• TASK TO COMPLETE: Find each line with the string "Treat" and copy it.

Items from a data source

☆ ☆ ☆ ☆ ☆ ☆ ☆

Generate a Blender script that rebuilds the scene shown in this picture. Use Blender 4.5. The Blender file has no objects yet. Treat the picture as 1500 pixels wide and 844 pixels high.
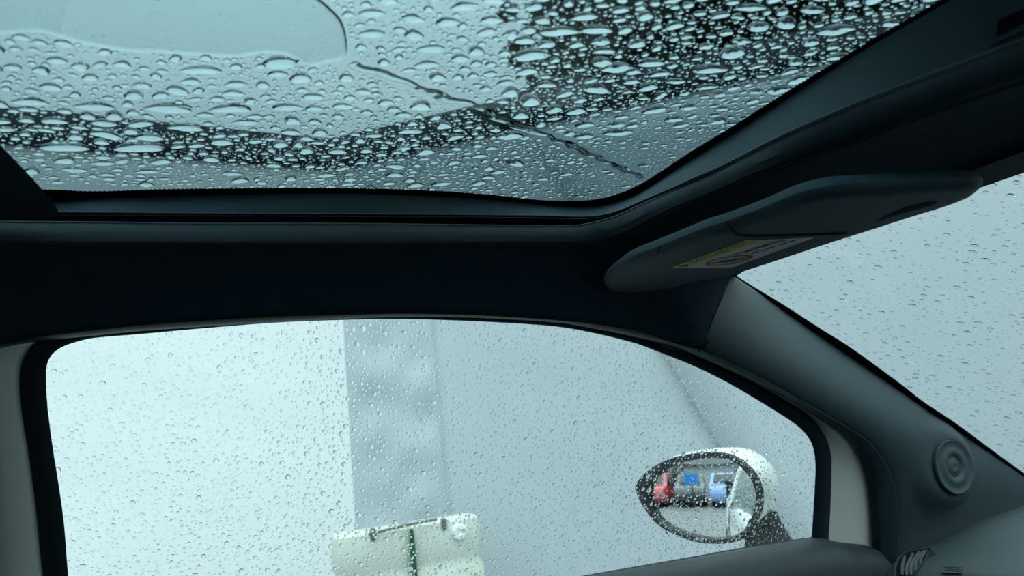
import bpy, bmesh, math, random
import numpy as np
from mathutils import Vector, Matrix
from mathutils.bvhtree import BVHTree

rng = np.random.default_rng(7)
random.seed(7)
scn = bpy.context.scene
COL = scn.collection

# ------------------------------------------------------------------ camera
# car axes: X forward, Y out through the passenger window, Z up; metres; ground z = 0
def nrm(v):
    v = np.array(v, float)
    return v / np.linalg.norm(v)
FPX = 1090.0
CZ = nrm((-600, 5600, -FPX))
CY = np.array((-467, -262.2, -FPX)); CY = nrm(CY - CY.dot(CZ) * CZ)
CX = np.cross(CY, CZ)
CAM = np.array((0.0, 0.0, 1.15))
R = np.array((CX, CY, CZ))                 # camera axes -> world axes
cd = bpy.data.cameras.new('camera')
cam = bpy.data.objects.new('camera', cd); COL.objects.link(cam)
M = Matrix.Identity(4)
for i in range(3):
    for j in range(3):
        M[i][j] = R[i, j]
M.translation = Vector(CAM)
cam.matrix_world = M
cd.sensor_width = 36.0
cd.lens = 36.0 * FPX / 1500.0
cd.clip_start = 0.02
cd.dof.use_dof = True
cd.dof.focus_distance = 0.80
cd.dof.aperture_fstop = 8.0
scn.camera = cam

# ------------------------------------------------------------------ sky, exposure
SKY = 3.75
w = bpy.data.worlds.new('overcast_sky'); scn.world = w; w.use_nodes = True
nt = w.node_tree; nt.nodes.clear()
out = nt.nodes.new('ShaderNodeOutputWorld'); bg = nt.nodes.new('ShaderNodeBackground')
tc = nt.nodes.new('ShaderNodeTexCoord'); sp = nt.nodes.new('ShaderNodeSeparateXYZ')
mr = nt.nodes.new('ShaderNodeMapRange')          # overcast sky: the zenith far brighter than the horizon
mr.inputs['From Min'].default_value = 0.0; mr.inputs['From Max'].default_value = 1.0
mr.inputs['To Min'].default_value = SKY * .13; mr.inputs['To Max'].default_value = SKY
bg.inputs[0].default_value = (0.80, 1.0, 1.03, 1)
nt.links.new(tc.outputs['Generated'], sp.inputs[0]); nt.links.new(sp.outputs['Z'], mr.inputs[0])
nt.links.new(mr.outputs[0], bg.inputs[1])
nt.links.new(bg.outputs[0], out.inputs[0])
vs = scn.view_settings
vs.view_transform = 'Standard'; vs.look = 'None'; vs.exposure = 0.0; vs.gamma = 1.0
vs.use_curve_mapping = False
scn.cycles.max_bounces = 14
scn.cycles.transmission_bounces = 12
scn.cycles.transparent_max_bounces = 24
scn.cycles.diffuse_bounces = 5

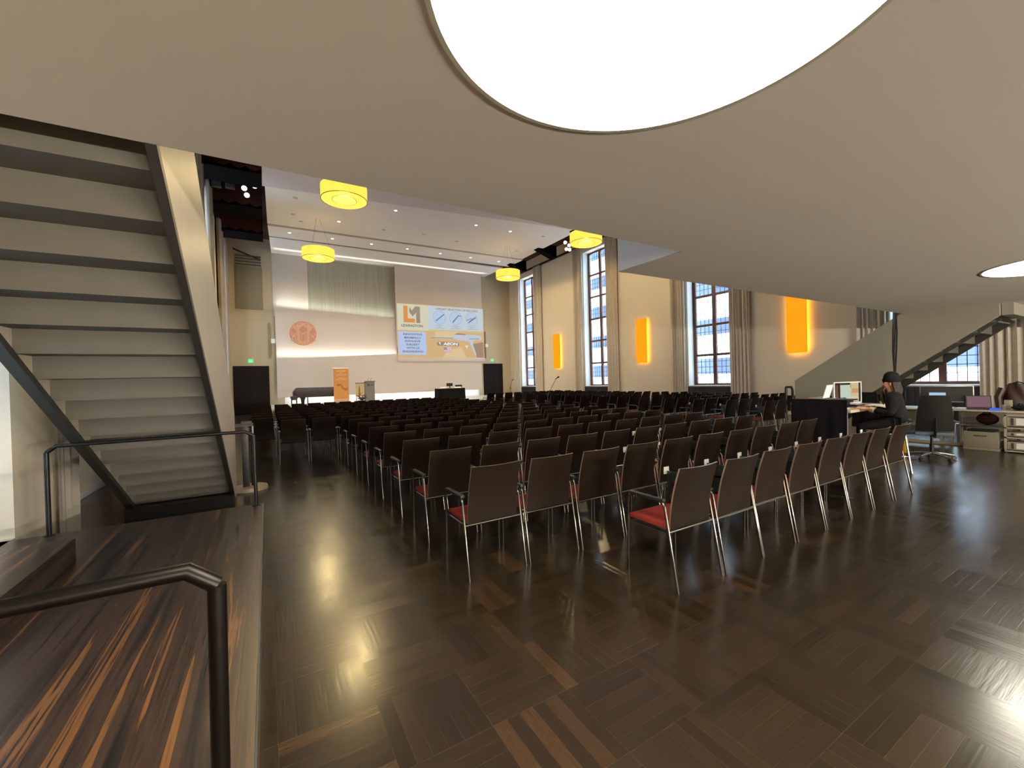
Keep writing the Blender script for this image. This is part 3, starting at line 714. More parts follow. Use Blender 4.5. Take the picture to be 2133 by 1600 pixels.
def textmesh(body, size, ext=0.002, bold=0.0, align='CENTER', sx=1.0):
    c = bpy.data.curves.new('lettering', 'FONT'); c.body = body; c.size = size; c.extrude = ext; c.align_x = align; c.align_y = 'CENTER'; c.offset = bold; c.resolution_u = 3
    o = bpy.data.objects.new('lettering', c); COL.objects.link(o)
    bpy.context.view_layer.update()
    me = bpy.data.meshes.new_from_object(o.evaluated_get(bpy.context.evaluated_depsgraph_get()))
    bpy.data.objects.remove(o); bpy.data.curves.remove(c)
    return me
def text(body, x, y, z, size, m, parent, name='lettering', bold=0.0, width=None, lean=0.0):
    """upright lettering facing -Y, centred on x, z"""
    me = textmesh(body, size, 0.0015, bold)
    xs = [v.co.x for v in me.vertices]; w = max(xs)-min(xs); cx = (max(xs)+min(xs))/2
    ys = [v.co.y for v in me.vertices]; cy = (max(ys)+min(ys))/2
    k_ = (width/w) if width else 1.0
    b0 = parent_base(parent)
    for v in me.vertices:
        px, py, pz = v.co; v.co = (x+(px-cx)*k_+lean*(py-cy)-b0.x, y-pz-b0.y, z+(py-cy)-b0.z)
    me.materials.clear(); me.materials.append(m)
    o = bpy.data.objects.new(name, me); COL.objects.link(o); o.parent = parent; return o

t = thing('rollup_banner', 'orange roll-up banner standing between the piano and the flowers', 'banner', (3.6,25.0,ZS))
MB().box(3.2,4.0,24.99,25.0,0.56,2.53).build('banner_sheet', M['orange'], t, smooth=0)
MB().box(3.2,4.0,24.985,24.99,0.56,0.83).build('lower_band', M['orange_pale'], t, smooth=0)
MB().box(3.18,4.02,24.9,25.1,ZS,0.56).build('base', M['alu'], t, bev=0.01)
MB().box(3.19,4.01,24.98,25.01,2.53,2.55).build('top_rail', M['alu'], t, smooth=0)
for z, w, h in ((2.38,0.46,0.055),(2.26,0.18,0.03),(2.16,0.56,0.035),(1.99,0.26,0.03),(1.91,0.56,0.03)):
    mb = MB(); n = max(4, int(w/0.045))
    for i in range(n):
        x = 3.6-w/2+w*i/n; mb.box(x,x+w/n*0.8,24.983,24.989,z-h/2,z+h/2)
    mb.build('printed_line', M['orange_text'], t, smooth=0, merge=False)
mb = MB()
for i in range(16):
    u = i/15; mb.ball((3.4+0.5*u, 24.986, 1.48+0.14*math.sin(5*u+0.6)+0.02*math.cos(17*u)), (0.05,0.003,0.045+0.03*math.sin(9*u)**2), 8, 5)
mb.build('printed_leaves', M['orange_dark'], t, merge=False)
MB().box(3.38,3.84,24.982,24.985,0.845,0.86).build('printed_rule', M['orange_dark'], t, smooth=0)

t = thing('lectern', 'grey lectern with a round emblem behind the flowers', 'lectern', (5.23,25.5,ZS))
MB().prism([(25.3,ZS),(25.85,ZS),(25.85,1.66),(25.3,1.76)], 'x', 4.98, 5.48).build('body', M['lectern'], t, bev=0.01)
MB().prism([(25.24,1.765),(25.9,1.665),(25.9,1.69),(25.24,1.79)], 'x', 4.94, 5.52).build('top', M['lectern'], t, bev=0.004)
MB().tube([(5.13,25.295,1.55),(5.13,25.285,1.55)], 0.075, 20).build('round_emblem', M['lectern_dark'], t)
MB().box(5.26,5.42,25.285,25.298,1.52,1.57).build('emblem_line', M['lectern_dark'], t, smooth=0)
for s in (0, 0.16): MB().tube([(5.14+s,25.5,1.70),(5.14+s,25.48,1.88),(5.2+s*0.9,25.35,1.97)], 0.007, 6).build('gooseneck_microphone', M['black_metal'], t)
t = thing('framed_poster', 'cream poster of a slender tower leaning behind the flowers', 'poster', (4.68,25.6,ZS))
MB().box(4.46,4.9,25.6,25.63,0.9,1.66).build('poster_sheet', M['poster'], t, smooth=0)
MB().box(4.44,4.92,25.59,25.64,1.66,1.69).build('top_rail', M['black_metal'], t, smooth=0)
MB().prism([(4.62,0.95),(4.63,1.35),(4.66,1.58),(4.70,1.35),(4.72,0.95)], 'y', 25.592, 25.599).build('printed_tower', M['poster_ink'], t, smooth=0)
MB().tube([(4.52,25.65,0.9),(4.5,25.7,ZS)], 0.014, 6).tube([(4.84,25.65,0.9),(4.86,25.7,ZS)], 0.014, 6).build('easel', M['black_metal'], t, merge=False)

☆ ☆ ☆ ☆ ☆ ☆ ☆

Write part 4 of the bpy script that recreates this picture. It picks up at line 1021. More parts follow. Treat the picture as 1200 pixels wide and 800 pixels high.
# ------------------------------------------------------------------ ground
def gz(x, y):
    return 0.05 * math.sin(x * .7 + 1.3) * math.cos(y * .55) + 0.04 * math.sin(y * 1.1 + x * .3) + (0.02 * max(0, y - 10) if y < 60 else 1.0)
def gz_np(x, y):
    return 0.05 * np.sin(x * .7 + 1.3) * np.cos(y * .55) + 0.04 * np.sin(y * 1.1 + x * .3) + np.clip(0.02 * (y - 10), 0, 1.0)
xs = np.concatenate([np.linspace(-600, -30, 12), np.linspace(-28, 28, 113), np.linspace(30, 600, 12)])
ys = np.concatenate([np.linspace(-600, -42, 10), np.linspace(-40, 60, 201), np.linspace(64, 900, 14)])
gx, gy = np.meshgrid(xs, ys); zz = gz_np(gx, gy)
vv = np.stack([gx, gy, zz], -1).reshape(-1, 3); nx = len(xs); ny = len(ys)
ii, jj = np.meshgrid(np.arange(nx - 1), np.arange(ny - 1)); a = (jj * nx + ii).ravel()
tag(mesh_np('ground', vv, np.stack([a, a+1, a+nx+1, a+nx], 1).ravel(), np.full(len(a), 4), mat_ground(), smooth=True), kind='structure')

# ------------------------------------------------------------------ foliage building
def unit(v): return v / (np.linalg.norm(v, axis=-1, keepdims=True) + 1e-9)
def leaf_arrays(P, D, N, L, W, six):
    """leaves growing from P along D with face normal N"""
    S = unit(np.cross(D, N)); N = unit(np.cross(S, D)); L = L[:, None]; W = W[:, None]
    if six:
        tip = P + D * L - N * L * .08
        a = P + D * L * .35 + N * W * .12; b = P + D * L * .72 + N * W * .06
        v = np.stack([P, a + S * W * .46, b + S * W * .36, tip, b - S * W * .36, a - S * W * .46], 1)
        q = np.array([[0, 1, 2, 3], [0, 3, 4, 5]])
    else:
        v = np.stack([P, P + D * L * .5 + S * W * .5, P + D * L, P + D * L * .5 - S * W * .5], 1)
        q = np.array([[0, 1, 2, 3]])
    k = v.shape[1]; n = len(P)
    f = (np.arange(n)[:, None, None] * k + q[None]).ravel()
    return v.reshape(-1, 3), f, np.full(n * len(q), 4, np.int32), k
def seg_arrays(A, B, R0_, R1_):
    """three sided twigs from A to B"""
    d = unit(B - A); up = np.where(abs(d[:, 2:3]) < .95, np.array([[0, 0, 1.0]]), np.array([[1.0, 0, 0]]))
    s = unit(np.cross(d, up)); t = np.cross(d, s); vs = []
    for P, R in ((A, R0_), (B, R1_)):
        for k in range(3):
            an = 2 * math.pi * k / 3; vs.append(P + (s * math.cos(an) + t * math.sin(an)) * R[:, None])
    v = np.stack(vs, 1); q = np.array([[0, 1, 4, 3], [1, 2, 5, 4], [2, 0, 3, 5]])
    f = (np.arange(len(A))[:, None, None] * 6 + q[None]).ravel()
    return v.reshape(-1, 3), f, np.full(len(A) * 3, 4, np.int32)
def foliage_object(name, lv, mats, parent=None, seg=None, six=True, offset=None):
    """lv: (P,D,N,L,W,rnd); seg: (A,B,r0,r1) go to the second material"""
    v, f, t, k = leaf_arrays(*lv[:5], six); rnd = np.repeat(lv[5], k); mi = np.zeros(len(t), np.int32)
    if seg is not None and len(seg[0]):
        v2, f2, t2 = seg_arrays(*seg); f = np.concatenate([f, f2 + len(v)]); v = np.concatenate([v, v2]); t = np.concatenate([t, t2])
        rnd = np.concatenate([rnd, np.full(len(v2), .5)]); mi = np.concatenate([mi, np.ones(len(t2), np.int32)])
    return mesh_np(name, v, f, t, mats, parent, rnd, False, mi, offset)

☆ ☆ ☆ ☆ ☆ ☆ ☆

• RESULT OF THE TASK:
Generate a Blender script that rebuilds the scene shown in this picture. Use Blender 4.5. The Blender file has no objects yet. Treat the picture as 1500 pixels wide and 844 pixels high.
Write part 4 of the bpy script that recreates this picture. It picks up at line 1021. More parts follow. Treat the picture as 1200 pixels wide and 800 pixels high.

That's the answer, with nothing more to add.